*Problem statement*: The lines to extract run from the first line of the material below to the line containing "return m, nt, nt.nodes['Principled BSDF']", both included; leave the pictures behind.

*Information supplied*:

______________________________

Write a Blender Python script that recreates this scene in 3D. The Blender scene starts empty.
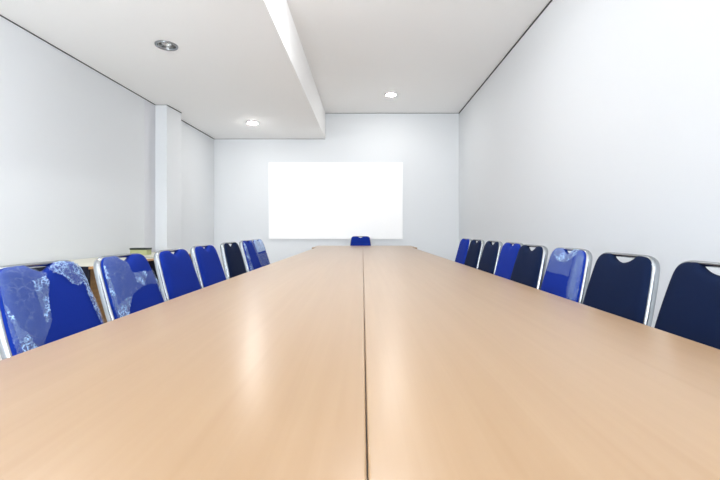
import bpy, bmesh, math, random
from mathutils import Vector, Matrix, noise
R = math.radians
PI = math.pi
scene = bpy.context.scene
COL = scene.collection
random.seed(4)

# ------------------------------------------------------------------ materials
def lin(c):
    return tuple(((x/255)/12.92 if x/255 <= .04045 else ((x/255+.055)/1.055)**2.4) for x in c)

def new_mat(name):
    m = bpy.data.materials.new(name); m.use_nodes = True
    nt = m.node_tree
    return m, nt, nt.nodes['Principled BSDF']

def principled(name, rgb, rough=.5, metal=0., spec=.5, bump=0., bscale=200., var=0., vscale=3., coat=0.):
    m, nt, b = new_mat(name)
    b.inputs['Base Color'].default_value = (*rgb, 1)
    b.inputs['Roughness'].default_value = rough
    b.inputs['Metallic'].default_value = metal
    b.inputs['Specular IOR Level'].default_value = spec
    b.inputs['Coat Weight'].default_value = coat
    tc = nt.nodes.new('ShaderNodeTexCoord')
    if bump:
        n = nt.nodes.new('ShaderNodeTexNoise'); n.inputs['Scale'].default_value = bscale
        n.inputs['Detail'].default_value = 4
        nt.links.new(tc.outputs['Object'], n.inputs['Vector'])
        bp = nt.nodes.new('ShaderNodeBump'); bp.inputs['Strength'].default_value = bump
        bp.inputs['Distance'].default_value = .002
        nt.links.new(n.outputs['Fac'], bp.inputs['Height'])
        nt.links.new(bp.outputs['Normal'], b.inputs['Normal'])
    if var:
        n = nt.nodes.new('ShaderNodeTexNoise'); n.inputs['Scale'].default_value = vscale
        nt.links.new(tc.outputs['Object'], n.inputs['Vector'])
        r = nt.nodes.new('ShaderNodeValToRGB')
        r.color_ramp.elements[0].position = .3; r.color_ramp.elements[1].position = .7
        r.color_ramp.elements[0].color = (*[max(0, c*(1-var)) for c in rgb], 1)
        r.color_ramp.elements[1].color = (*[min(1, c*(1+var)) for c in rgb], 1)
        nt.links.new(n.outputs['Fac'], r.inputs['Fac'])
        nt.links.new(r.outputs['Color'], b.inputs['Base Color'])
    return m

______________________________

*Result of this task*:
Write a Blender Python script that recreates this scene in 3D. The Blender scene starts empty.
import bpy, bmesh, math, random
from mathutils import Vector, Matrix, noise
R = math.radians
PI = math.pi
scene = bpy.context.scene
COL = scene.collection
random.seed(4)

# ------------------------------------------------------------------ materials
def lin(c):
    return tuple(((x/255)/12.92 if x/255 <= .04045 else ((x/255+.055)/1.055)**2.4) for x in c)

def new_mat(name):
    m = bpy.data.materials.new(name); m.use_nodes = True
    nt = m.node_tree
    return m, nt, nt.nodes['Principled BSDF']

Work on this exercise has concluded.